Keep your silly old gay-mariage disputes to yourselves, says the Supreme Court:

The U.S. Supreme Court announced Tuesday that it would not hear a challenge to the District's 10-month-old same-sex marriage law, marking a likely end to legal disputes over gay marriages in the city. But opponents of the law say they will press Congress to intervene, potentially requiring the city to hold a voter referendum.

The high court declined without comment to hear the case, six months after the the D.C. Court of Appeals had narrowly upheld the law.

Opponents and supporters of the law agreed Tuesday that the decision means the debate shifts away from the courts.

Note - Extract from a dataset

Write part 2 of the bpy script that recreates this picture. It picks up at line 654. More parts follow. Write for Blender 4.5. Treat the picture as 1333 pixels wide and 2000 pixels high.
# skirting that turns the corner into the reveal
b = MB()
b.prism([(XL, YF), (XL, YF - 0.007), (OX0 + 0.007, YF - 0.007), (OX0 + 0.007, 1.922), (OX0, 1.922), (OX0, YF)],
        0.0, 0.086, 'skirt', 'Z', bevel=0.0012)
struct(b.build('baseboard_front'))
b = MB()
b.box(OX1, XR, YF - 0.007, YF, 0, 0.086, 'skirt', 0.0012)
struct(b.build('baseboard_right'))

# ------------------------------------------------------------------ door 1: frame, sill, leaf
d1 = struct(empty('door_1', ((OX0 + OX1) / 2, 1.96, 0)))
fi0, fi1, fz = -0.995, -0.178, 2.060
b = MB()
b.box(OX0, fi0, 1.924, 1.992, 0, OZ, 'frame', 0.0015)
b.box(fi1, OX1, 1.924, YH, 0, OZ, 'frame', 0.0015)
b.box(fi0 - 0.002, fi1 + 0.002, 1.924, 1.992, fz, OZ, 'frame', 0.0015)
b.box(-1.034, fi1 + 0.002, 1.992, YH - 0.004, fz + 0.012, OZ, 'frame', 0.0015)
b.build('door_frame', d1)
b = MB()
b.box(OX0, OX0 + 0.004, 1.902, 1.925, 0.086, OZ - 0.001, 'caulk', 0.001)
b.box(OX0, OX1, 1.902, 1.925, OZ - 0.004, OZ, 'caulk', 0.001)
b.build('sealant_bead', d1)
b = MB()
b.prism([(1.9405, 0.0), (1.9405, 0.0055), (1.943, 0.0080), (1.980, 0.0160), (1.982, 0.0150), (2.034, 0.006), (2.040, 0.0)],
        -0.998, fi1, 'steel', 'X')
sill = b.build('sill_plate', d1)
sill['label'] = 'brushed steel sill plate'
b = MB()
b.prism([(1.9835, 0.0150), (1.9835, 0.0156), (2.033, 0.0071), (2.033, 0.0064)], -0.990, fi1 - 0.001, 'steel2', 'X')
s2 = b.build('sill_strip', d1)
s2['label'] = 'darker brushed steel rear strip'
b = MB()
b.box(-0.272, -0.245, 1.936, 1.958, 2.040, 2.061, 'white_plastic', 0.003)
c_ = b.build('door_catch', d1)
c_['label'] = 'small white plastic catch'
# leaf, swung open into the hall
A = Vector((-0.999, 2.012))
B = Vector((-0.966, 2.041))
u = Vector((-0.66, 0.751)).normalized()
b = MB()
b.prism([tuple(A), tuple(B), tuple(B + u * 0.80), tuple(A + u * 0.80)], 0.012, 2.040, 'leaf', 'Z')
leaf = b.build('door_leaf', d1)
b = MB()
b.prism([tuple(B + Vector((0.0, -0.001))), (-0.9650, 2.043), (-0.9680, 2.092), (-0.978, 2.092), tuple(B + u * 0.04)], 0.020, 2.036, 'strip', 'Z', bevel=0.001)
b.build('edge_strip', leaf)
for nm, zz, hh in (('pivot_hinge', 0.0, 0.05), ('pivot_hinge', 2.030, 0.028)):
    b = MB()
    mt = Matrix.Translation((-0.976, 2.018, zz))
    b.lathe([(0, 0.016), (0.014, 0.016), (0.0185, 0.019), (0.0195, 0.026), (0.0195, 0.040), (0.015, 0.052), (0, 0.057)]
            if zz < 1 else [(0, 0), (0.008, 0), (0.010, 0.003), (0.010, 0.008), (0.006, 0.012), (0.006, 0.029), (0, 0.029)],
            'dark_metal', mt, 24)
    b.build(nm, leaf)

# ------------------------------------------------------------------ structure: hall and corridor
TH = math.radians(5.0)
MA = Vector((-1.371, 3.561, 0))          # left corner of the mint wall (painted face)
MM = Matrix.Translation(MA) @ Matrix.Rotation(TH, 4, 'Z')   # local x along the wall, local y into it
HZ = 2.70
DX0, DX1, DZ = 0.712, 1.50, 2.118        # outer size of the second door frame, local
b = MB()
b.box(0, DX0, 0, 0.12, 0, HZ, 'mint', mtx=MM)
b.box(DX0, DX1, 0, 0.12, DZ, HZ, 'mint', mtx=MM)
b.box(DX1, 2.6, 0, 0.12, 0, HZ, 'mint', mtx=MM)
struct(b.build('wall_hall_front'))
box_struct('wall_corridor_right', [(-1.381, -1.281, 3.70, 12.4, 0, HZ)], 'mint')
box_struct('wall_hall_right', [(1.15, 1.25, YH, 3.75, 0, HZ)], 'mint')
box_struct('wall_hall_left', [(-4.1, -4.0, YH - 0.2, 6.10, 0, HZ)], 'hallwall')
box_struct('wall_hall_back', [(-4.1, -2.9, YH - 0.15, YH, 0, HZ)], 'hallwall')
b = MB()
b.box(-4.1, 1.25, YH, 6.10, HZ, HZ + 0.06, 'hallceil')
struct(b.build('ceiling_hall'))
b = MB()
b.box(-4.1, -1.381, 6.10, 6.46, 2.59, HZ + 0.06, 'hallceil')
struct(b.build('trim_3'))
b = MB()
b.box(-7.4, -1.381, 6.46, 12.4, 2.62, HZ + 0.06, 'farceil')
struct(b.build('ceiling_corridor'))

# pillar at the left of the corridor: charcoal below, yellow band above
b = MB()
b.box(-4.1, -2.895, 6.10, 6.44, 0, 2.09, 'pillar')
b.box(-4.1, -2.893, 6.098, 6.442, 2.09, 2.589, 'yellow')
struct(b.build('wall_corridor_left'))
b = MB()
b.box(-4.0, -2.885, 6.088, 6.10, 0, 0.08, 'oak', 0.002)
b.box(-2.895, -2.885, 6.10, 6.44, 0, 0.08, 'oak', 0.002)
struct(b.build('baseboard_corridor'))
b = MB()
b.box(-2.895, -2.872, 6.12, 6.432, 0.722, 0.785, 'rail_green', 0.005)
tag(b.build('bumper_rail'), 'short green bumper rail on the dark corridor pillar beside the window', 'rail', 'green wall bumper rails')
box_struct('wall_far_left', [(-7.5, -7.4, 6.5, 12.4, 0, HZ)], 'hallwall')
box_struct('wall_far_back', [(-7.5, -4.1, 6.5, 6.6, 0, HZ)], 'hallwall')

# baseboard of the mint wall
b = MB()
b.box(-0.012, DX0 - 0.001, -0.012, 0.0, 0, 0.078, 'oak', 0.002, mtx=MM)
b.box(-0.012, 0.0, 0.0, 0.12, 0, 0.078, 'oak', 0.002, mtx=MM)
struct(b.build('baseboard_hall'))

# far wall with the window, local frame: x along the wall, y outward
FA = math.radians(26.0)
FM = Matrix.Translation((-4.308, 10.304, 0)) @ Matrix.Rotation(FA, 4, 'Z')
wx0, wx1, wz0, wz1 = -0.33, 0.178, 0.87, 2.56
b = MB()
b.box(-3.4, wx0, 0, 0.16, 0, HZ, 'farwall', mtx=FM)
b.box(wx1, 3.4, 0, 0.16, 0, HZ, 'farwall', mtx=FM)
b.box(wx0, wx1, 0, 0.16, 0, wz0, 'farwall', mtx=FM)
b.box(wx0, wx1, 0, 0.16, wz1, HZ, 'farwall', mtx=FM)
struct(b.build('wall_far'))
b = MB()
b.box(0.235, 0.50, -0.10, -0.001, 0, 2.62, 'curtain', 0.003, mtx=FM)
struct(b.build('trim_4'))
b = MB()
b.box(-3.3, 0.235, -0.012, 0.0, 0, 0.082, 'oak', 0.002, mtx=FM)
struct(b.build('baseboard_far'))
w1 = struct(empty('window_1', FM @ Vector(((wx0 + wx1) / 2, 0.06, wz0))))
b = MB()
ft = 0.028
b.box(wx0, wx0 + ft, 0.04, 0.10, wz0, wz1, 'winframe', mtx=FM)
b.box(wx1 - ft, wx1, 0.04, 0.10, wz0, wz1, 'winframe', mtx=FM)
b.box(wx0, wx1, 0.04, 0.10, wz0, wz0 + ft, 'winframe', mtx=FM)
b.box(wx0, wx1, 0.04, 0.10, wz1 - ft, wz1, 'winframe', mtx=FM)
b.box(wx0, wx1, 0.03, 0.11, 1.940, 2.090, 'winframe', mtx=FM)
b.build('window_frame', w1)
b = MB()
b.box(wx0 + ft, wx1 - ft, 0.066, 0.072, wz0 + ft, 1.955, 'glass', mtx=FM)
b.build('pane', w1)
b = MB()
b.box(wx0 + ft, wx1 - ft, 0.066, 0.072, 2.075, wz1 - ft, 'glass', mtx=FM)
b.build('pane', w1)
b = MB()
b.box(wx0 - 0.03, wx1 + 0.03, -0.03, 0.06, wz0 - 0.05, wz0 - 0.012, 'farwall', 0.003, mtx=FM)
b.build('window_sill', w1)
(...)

This is the kind of big-stakes social issue that always sends proponents or opponents into howling rages depending on how the court rules. But couldn't this be an occasion for celebration no matter which side we're on? The Constitution says nothing about gay marriage, so why should the courts be involved (except when the inevitable case involving full-faith-and-credit recognition comes along)? "Opponents and supporters of the law agreed Tuesday that the decision means the debate shifts away from the courts." Horrors, will that mean, a legislative solution? How will this country survive if we start confining law-making to legislatures?

Comments

Doug
Wed, 01/19/2011 - 10:56am

Couple of thoughts: The Constitution says nothing about heterosexual marriage either. I don't know, but I would expect that the court would strike down a law prohibiting marriage entirely and I would expect even more that the Court would strike down a law prohibiting marriage between individuals who are not at least 5' 10" tall (or some other arbitrary distinction.)

Michaelk42
Thu, 01/20/2011 - 6:23pm

Anyone can come up with any religion they want, and decide what that religion recognizes as a valid marriage. That's their business.

But when the government gives different recognition for married citizens than it does for single citizens, it comes down to equal protection under the law. The government has no business, at all, deciding which adult citizens can marry/enter into civil unions with each other, regardless of race/sex/gender/sexual orientation.

And no group of people, regardless of which religion they follow, has any right to use the government to enforce their particular idea of a valid marriage on everyone else.